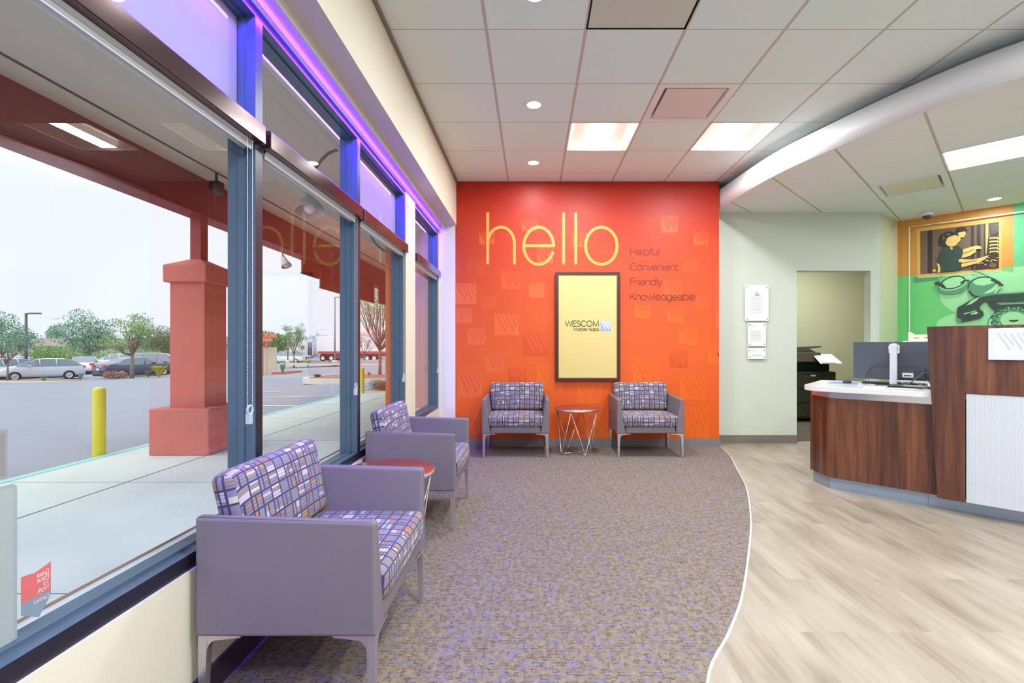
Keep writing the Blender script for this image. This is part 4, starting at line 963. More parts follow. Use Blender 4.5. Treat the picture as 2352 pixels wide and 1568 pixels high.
# acrylic plaques
def plaque(px0, px1, py0, py1, label, rows, logo_=False):
    x0, x1 = (px0-CX)*YM/F, (px1-CX)*YM/F; z1, z0 = CAMZ+(CY-py0)*YM/F, CAMZ+(CY-py1)*YM/F
    t = thing('acrylic_notice', label, 'notice', ((x0+x1)/2, YM, z0), 0, 'clear acrylic notices on the pale green wall'); hw, h = (x1-x0)/2, z1-z0
    bm = BM(); box(bm, -hw, hw, -.030, -.024, 0, h, bev=.0015); obj('panel', bm, mat('notice_white', (238, 238, 234), 0.12, spec=0.6), t)
    for sx_ in (-1, 1):
        for z in (.025, h-.025):
            bm = BM(); lathe(bm, [(0, 0), (.008, 0), (.008, .034), (0, .034)], 12); o = obj('standoff', bm, M['chrome'], t, loc=(sx_*(hw-.022), 0, z), rot=(PI/2, 0, 0))
    bm = BM(); y = -.0306
    for (u0, u1, z, th) in rows: box(bm, (u0-.5)*2*hw, (u1-.5)*2*hw, y, y+.0004, h*(1-z)-th, h*(1-z))
    obj('printed_lines', bm, mat('grey_print', (176, 176, 172), 0.6), t)
    if logo_:
        bm = BM(); zc = h*0.74; r = .022
        ribbon(bm, [(-r, zc-r*.8), (-r, zc+r*.2), (0, zc+r), (r, zc+r*.2), (r, zc-r*.8), (-r, zc-r*.8)], .005, y-.0004, .0004)
        box(bm, -.009, .009, y-.0004, y, zc-.009, zc-.005); box(bm, -.009, .009, y-.0004, y, zc-.001, zc+.003); obj('house_mark', bm, M['darkgrey'], t)
    return t
rng = random.Random(3)
plaque(1709, 1763, 655, 737, 'largest clear acrylic notice with house mark, topmost on pale green wall', [(.14, .38, .17, .004)]+[(.3-rng.random()*.14, .62+rng.random()*.2, .34+i*.034, .0035) for i in range(14)], True)
plaque(1715, 1757, 741, 795, 'middle-sized clear acrylic notice under the largest one', [(.16, .42, .10, .004)]+[(.16, .80-rng.random()*.12, .34+i*.05, .004) for i in range(9)])
plaque(1715, 1757, 799, 824, 'smallest clear acrylic notice, lowest of the three', [(.16, .42, .22, .004), (.2, .8, .62, .004), (.2, .7, .72, .003)])
# ================================================================ RECEPTION DESK (45 degrees to the room)
RD = -PI/4
dk = thing('reception_desk', 'walnut reception desk with white worktop and tall front panel', 'reception desk', (0, 0, 0), RD)
def uv_(x, y): return ((x-y)/rt2, (x+y)/rt2)
def dk_prism(name, poly, z0, z1, m, parent=dk):
    bm = BM(); prism(bm, poly, z0, z1); bmesh.ops.recalc_face_normals(bm, faces=bm.faces[:]); return obj(name, bm, m, parent)
UR = 1.9
dk_prism('cabinet_body', [(-1.092, 4.56), (UR, 4.56), (UR, 5.20), (-1.27, 5.20), (-1.275, 4.742)], 0.10, 0.752, M['darkgrey'])
dk_prism('front_panel', [(-1.094, 4.554), (-0.30, 4.554), (-0.30, 4.572), (-1.087, 4.572)], 0.098, 0.752, M['walnut'])
dk_prism('end_panel', [(-1.280, 4.740), (-1.0945, 4.554), (-1.087, 4.570), (-1.267, 4.752)], 0.098, 0.752, M['walnut'])
dk_prism('end_panel', [(-1.280, 4.741), (-1.265, 4.741), (-1.265, 5.22), (-1.280, 5.22)], 0.098, 0.752, M['walnut'])
dk_prism('kick_plate', [(-1.095, 4.60), (-0.46, 4.60), (-0.46, 4.615), (-1.088, 4.615)], 0.0, 0.098, M['kick'])
dk_prism('kick_plate', [(-0.458, 4.60), (UR, 4.60), (UR, 4.615), (-0.458, 4.615)], 0.0, 0.098, M['kick'])
dk_prism('kick_plate', [(-1.262, 4.765), (-1.0955, 4.599), (-1.088, 4.615), (-1.25, 4.777)], 0.0, 0.098, M['kick'])
dk_prism('metal_band', [(-1.272, 4.744), (-1.092, 4.562), (UR, 4.562), (UR, 4.58), (-1.085, 4.58), (-1.255, 4.752)], 0.752, 0.803, mat('polished_metal_band', (222, 222, 226), 0.16, metal=0.9))
wt = [(-1.30, 4.66)]+[(-1.30+0.20*(1-math.cos(a*PI/2/8))*1.0, 4.66-0.16*math.sin(a*PI/2/8)) for a in range(1, 9)]+[(UR, 4.50), (UR, 5.40), (-1.36, 5.40)]
bm = BM(); fs = prism(bm, wt, 0.803, 0.846); bmesh.ops.recalc_face_normals(bm, faces=bm.faces[:])
bmesh.ops.bevel(bm, geom=[e for e in bm.edges if abs(e.verts[0].co.z-e.verts[1].co.z) < 1e-5], offset=0.003, segments=2, affect='EDGES'); obj('worktop', bm, M['quartz'], dk)
# tall walnut front with a slanted left edge, cut round the white ridged panel
bm = BM()
def pan(pts, y0, y1):
    a = [bm.verts.new((x, y0, z)) for x, z in pts]; b = [bm.verts.new((x, y1, z)) for x, z in pts]; n = len(pts)
    bm.faces.new(a); bm.faces.new(b[::-1])
    for i in range(n): bm.faces.new((a[i], b[i], b[(i+1) % n], a[(i+1) % n]))
pan([(-.396, .0986), (-.248, .0986), (-.248, .851), (1.70, .851), (1.70, 1.316), (-.454, 1.316)], 4.469, 4.50)
bmesh.ops.recalc_face_normals(bm, faces=bm.faces[:]); obj('tall_front', bm, M['walnut'], dk)
bm = BM(); pan([(-.418, .56), (1.70, .56), (1.70, 1.316), (-.454, 1.316)], 4.501, 4.56); bmesh.ops.recalc_face_normals(bm, faces=bm.faces[:]); obj('tall_back', bm, M['walnut'], dk)
bm = BM(); box(bm, -.243, 1.70, 4.476, 4.552, .100, .848); obj('ridged_panel', bm, M['ridged'], dk)
sg = thing('logo_sign', 'small backlit white sign with W mark on tall desk front', 'sign', (0, 0, 0), RD)
bm = BM(); box(bm, -.132, .094, 4.448, 4.4685, 1.084, 1.294, bev=.003); obj('sign_box', bm, mat('pale_blue_sign_box', (206, 220, 236), 0.3, emit=(206, 220, 236), es=0.08), sg)
bm = BM(); logo(bm, -.099, 1.120, .160, .142, 4.4472, 0, 1)
obj('lit_mark', bm, [mat('lit_white', (245, 252, 255), 0.4, emit=(245, 252, 255), es=0.5), mat('sign_grey_bars', (186, 200, 208), 0.4)], sg)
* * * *
-- What to work on --
Reproduce the data verbatim. Do not carry any picture into the copy.

-- Written solution --
Keep writing the Blender script for this image. This is part 4, starting at line 963. More parts follow. Use Blender 4.5. Treat the picture as 2352 pixels wide and 1568 pixels high.
# acrylic plaques
def plaque(px0, px1, py0, py1, label, rows, logo_=False):
    x0, x1 = (px0-CX)*YM/F, (px1-CX)*YM/F; z1, z0 = CAMZ+(CY-py0)*YM/F, CAMZ+(CY-py1)*YM/F
    t = thing('acrylic_notice', label, 'notice', ((x0+x1)/2, YM, z0), 0, 'clear acrylic notices on the pale green wall'); hw, h = (x1-x0)/2, z1-z0
    bm = BM(); box(bm, -hw, hw, -.030, -.024, 0, h, bev=.0015); obj('panel', bm, mat('notice_white', (238, 238, 234), 0.12, spec=0.6), t)
    for sx_ in (-1, 1):
        for z in (.025, h-.025):
            bm = BM(); lathe(bm, [(0, 0), (.008, 0), (.008, .034), (0, .034)], 12); o = obj('standoff', bm, M['chrome'], t, loc=(sx_*(hw-.022), 0, z), rot=(PI/2, 0, 0))
    bm = BM(); y = -.0306
    for (u0, u1, z, th) in rows: box(bm, (u0-.5)*2*hw, (u1-.5)*2*hw, y, y+.0004, h*(1-z)-th, h*(1-z))
    obj('printed_lines', bm, mat('grey_print', (176, 176, 172), 0.6), t)
    if logo_:
        bm = BM(); zc = h*0.74; r = .022
        ribbon(bm, [(-r, zc-r*.8), (-r, zc+r*.2), (0, zc+r), (r, zc+r*.2), (r, zc-r*.8), (-r, zc-r*.8)], .005, y-.0004, .0004)
        box(bm, -.009, .009, y-.0004, y, zc-.009, zc-.005); box(bm, -.009, .009, y-.0004, y, zc-.001, zc+.003); obj('house_mark', bm, M['darkgrey'], t)
    return t
rng = random.Random(3)
plaque(1709, 1763, 655, 737, 'largest clear acrylic notice with house mark, topmost on pale green wall', [(.14, .38, .17, .004)]+[(.3-rng.random()*.14, .62+rng.random()*.2, .34+i*.034, .0035) for i in range(14)], True)
plaque(1715, 1757, 741, 795, 'middle-sized clear acrylic notice under the largest one', [(.16, .42, .10, .004)]+[(.16, .80-rng.random()*.12, .34+i*.05, .004) for i in range(9)])
plaque(1715, 1757, 799, 824, 'smallest clear acrylic notice, lowest of the three', [(.16, .42, .22, .004), (.2, .8, .62, .004), (.2, .7, .72, .003)])
# ================================================================ RECEPTION DESK (45 degrees to the room)
RD = -PI/4
dk = thing('reception_desk', 'walnut reception desk with white worktop and tall front panel', 'reception desk', (0, 0, 0), RD)
def uv_(x, y): return ((x-y)/rt2, (x+y)/rt2)
def dk_prism(name, poly, z0, z1, m, parent=dk):
    bm = BM(); prism(bm, poly, z0, z1); bmesh.ops.recalc_face_normals(bm, faces=bm.faces[:]); return obj(name, bm, m, parent)
UR = 1.9
dk_prism('cabinet_body', [(-1.092, 4.56), (UR, 4.56), (UR, 5.20), (-1.27, 5.20), (-1.275, 4.742)], 0.10, 0.752, M['darkgrey'])
dk_prism('front_panel', [(-1.094, 4.554), (-0.30, 4.554), (-0.30, 4.572), (-1.087, 4.572)], 0.098, 0.752, M['walnut'])
dk_prism('end_panel', [(-1.280, 4.740), (-1.0945, 4.554), (-1.087, 4.570), (-1.267, 4.752)], 0.098, 0.752, M['walnut'])
dk_prism('end_panel', [(-1.280, 4.741), (-1.265, 4.741), (-1.265, 5.22), (-1.280, 5.22)], 0.098, 0.752, M['walnut'])
dk_prism('kick_plate', [(-1.095, 4.60), (-0.46, 4.60), (-0.46, 4.615), (-1.088, 4.615)], 0.0, 0.098, M['kick'])
dk_prism('kick_plate', [(-0.458, 4.60), (UR, 4.60), (UR, 4.615), (-0.458, 4.615)], 0.0, 0.098, M['kick'])
dk_prism('kick_plate', [(-1.262, 4.765), (-1.0955, 4.599), (-1.088, 4.615), (-1.25, 4.777)], 0.0, 0.098, M['kick'])
dk_prism('metal_band', [(-1.272, 4.744), (-1.092, 4.562), (UR, 4.562), (UR, 4.58), (-1.085, 4.58), (-1.255, 4.752)], 0.752, 0.803, mat('polished_metal_band', (222, 222, 226), 0.16, metal=0.9))
wt = [(-1.30, 4.66)]+[(-1.30+0.20*(1-math.cos(a*PI/2/8))*1.0, 4.66-0.16*math.sin(a*PI/2/8)) for a in range(1, 9)]+[(UR, 4.50), (UR, 5.40), (-1.36, 5.40)]
bm = BM(); fs = prism(bm, wt, 0.803, 0.846); bmesh.ops.recalc_face_normals(bm, faces=bm.faces[:])
bmesh.ops.bevel(bm, geom=[e for e in bm.edges if abs(e.verts[0].co.z-e.verts[1].co.z) < 1e-5], offset=0.003, segments=2, affect='EDGES'); obj('worktop', bm, M['quartz'], dk)
# tall walnut front with a slanted left edge, cut round the white ridged panel
bm = BM()
def pan(pts, y0, y1):
    a = [bm.verts.new((x, y0, z)) for x, z in pts]; b = [bm.verts.new((x, y1, z)) for x, z in pts]; n = len(pts)
    bm.faces.new(a); bm.faces.new(b[::-1])
    for i in range(n): bm.faces.new((a[i], b[i], b[(i+1) % n], a[(i+1) % n]))
pan([(-.396, .0986), (-.248, .0986), (-.248, .851), (1.70, .851), (1.70, 1.316), (-.454, 1.316)], 4.469, 4.50)
bmesh.ops.recalc_face_normals(bm, faces=bm.faces[:]); obj('tall_front', bm, M['walnut'], dk)
bm = BM(); pan([(-.418, .56), (1.70, .56), (1.70, 1.316), (-.454, 1.316)], 4.501, 4.56); bmesh.ops.recalc_face_normals(bm, faces=bm.faces[:]); obj('tall_back', bm, M['walnut'], dk)
bm = BM(); box(bm, -.243, 1.70, 4.476, 4.552, .100, .848); obj('ridged_panel', bm, M['ridged'], dk)
sg = thing('logo_sign', 'small backlit white sign with W mark on tall desk front', 'sign', (0, 0, 0), RD)
bm = BM(); box(bm, -.132, .094, 4.448, 4.4685, 1.084, 1.294, bev=.003); obj('sign_box', bm, mat('pale_blue_sign_box', (206, 220, 236), 0.3, emit=(206, 220, 236), es=0.08), sg)
bm = BM(); logo(bm, -.099, 1.120, .160, .142, 4.4472, 0, 1)
obj('lit_mark', bm, [mat('lit_white', (245, 252, 255), 0.4, emit=(245, 252, 255), es=0.5), mat('sign_grey_bars', (186, 200, 208), 0.4)], sg)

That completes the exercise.